WHAT YOU NEED TO DO >> From the line containing "Write part 2" through the line containing "cpart('back_lattice', b, M['black_in'])", retype each line exactly; include both end lines and nothing beyond them.

* BEGIN *

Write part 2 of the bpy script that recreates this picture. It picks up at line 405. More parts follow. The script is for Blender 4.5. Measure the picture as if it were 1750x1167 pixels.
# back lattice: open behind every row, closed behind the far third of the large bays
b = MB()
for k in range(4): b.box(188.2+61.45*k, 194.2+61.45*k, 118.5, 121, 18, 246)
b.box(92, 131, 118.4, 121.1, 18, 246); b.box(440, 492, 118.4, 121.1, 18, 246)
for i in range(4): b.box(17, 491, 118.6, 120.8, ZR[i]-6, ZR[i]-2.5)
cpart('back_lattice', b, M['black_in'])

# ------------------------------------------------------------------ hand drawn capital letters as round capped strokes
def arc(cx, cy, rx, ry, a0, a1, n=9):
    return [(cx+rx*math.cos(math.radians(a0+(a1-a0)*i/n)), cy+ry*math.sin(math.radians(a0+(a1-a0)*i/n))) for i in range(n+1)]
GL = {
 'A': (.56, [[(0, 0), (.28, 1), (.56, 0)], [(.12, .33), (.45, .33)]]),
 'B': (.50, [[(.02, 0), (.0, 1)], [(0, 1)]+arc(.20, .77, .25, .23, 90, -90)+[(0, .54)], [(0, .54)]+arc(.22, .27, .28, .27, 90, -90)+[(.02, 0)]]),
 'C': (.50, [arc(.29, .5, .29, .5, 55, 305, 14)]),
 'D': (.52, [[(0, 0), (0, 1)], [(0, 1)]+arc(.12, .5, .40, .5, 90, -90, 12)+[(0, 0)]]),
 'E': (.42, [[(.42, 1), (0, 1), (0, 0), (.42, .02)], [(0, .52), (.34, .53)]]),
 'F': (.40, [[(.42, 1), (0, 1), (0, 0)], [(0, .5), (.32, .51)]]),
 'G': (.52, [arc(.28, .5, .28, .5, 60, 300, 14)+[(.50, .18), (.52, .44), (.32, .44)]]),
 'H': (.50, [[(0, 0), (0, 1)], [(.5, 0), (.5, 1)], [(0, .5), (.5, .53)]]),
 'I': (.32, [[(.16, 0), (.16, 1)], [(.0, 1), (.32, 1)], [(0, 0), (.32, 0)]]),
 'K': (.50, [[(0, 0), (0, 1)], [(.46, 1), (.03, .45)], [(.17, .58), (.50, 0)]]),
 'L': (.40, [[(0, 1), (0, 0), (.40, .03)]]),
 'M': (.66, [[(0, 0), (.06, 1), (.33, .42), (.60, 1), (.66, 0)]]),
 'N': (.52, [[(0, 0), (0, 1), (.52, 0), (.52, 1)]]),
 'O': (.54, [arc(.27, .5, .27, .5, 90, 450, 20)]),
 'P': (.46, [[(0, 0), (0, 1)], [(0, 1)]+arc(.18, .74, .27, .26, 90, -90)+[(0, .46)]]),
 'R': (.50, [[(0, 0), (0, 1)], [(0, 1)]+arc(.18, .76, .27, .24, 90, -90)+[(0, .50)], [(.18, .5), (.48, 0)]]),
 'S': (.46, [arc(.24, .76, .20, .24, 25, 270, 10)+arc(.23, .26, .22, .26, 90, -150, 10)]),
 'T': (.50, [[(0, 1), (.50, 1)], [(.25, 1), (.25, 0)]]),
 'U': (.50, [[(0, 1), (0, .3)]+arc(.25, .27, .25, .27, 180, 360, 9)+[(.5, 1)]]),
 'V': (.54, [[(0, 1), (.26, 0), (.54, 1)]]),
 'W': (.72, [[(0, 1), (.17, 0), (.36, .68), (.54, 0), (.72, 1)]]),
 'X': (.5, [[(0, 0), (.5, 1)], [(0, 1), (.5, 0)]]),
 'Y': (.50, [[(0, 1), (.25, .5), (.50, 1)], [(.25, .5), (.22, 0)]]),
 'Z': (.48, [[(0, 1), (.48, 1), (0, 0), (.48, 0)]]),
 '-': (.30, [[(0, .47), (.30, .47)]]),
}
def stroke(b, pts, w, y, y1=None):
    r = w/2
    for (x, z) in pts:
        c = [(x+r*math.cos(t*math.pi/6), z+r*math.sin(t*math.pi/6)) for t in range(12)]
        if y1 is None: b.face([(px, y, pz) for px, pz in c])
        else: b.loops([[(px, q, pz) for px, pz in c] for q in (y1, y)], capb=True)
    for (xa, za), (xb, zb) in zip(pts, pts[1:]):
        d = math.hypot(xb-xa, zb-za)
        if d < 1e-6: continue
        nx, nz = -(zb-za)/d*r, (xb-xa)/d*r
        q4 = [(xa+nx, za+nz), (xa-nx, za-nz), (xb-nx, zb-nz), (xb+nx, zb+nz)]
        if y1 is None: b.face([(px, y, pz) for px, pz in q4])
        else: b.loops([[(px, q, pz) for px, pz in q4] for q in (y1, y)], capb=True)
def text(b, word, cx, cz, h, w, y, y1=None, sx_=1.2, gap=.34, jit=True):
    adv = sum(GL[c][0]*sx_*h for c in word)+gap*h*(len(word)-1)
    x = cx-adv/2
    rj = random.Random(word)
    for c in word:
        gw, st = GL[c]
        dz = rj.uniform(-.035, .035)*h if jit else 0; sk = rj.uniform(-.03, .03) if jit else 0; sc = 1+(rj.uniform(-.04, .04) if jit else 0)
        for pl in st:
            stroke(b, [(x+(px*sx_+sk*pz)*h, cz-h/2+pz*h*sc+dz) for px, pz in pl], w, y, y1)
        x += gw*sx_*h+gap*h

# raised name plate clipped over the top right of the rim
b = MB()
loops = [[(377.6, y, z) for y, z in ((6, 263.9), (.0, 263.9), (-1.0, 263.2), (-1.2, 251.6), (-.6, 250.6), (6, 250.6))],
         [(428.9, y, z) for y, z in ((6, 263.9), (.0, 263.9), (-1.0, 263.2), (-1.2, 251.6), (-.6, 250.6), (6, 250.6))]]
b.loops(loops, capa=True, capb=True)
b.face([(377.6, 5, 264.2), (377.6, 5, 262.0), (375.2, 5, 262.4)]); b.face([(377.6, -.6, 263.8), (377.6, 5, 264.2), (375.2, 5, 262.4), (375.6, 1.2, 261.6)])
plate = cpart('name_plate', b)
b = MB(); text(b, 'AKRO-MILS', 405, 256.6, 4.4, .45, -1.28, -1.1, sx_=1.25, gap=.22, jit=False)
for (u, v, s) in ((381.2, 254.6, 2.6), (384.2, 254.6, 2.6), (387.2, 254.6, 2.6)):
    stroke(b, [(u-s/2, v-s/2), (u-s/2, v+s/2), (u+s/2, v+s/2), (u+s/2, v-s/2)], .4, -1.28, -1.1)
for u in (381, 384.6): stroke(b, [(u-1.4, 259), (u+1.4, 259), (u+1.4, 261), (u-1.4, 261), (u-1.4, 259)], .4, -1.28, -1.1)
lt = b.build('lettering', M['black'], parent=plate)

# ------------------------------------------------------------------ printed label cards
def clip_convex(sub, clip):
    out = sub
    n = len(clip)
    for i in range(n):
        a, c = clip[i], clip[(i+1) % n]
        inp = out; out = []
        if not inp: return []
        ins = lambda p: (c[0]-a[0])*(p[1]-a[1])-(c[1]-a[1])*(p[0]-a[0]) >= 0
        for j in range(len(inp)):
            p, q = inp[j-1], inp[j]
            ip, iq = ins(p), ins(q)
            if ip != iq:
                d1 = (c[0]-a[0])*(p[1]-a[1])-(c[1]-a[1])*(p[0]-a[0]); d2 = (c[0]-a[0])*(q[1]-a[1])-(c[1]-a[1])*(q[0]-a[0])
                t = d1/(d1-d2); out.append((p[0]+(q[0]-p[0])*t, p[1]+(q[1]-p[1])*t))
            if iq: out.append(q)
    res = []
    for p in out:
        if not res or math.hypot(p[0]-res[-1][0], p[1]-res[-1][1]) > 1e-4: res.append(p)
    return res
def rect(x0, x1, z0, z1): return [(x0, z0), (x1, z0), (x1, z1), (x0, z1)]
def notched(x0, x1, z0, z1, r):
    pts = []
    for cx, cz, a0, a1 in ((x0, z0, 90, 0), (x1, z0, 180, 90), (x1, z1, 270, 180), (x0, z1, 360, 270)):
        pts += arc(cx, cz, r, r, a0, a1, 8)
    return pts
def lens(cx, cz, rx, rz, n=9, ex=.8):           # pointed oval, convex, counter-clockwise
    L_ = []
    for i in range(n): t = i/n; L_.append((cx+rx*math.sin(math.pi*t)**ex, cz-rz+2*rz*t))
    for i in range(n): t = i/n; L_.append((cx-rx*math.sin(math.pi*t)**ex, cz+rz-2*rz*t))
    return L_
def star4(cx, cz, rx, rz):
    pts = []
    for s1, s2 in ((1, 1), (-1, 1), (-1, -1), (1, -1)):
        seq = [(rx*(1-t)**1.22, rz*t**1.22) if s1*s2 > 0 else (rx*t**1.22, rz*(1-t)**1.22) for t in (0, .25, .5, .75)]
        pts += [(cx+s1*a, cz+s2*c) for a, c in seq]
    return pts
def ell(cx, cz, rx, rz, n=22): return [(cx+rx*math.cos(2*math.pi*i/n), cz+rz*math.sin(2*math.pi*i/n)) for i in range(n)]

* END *
* BEGIN *

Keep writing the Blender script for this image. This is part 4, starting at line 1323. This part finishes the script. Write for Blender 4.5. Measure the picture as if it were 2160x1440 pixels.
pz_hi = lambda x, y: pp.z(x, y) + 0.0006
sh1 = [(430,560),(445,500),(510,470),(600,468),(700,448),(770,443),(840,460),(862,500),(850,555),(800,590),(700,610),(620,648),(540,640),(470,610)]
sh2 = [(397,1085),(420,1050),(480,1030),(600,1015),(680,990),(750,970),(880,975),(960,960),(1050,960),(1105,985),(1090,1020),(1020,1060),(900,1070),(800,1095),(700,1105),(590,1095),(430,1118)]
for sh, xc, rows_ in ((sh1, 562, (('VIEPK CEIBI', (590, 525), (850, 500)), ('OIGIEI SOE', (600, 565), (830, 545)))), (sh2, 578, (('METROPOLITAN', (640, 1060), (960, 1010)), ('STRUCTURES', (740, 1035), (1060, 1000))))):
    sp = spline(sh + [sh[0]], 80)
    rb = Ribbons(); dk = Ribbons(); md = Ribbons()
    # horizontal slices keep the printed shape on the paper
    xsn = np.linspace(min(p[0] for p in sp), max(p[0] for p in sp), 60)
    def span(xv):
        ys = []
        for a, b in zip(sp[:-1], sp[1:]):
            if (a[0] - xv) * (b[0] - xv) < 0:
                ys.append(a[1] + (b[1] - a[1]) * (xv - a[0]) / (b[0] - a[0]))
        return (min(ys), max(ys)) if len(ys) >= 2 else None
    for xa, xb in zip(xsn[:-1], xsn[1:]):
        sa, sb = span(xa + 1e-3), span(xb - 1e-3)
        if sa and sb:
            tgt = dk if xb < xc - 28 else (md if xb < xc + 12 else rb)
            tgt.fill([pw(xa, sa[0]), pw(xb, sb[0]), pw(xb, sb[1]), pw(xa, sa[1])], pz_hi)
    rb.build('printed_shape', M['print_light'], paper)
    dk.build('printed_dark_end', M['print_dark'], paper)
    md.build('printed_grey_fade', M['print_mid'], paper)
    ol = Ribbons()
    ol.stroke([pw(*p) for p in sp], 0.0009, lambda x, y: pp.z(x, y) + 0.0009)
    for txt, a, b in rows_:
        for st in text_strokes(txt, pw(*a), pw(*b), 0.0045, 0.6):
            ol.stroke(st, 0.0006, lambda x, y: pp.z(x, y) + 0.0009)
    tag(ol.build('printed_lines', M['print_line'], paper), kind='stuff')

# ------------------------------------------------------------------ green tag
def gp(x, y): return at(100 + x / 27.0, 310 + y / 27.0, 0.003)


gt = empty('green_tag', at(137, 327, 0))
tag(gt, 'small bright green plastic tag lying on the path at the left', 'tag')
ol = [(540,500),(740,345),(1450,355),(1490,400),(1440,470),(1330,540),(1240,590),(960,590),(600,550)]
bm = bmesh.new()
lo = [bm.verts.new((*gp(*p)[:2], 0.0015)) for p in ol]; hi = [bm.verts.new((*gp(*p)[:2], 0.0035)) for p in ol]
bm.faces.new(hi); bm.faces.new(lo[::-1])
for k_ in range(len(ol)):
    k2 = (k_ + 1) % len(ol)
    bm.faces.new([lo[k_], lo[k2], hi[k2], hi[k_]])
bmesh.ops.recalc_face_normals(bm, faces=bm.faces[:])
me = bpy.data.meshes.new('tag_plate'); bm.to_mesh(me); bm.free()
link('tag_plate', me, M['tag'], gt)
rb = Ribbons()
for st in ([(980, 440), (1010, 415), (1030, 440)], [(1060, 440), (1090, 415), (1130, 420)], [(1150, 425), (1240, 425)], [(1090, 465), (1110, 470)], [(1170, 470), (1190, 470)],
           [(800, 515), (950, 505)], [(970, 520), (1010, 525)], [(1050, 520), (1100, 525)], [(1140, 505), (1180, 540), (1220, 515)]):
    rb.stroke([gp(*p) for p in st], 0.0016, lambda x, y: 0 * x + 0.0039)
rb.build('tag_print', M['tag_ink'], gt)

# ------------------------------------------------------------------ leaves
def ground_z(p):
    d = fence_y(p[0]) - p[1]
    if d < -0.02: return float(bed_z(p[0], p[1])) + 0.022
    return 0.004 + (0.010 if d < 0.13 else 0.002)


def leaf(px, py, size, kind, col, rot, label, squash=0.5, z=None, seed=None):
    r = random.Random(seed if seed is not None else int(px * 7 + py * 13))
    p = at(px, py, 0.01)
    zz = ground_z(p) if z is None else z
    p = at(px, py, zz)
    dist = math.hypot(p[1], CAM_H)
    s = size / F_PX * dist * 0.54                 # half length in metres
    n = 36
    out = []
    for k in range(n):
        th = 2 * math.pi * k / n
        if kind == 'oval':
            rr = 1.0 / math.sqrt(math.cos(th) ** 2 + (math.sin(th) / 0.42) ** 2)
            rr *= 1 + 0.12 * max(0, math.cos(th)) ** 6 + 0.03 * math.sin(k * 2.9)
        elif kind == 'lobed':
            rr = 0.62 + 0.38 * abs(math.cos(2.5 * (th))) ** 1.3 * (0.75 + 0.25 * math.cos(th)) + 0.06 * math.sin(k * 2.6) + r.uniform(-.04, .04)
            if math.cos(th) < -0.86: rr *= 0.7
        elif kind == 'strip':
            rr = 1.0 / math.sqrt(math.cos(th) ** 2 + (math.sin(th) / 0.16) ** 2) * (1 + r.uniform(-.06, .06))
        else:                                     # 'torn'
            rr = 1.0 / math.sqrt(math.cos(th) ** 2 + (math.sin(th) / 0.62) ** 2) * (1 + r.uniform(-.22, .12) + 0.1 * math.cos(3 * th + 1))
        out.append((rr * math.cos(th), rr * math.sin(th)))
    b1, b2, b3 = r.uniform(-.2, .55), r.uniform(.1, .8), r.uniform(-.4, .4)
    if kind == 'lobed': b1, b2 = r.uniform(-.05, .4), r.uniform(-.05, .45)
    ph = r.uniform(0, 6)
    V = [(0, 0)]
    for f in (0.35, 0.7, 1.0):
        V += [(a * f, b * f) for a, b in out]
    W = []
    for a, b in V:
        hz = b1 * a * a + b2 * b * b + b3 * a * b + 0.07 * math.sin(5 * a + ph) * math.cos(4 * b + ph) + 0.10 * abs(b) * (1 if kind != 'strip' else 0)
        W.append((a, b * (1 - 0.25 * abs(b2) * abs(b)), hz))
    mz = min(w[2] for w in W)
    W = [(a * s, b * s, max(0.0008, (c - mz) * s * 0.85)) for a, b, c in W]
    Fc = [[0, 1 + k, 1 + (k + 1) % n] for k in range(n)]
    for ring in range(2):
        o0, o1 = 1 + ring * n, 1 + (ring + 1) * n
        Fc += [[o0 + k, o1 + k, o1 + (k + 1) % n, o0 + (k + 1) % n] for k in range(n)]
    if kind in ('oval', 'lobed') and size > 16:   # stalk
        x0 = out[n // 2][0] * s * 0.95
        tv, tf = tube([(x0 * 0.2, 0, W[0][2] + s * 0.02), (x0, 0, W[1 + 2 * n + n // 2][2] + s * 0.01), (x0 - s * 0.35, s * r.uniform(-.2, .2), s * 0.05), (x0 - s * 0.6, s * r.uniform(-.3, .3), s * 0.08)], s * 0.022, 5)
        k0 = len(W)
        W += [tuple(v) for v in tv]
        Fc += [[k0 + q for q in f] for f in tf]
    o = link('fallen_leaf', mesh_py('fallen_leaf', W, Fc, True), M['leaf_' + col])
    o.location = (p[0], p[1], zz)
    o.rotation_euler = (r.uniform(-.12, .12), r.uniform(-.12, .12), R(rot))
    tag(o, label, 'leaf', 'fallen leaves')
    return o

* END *

EXERCISE RESULT >>
Write part 2 of the bpy script that recreates this picture. It picks up at line 405. More parts follow. The script is for Blender 4.5. Measure the picture as if it were 1750x1167 pixels.
# back lattice: open behind every row, closed behind the far third of the large bays
b = MB()
for k in range(4): b.box(188.2+61.45*k, 194.2+61.45*k, 118.5, 121, 18, 246)
b.box(92, 131, 118.4, 121.1, 18, 246); b.box(440, 492, 118.4, 121.1, 18, 246)
for i in range(4): b.box(17, 491, 118.6, 120.8, ZR[i]-6, ZR[i]-2.5)
cpart('back_lattice', b, M['black_in'])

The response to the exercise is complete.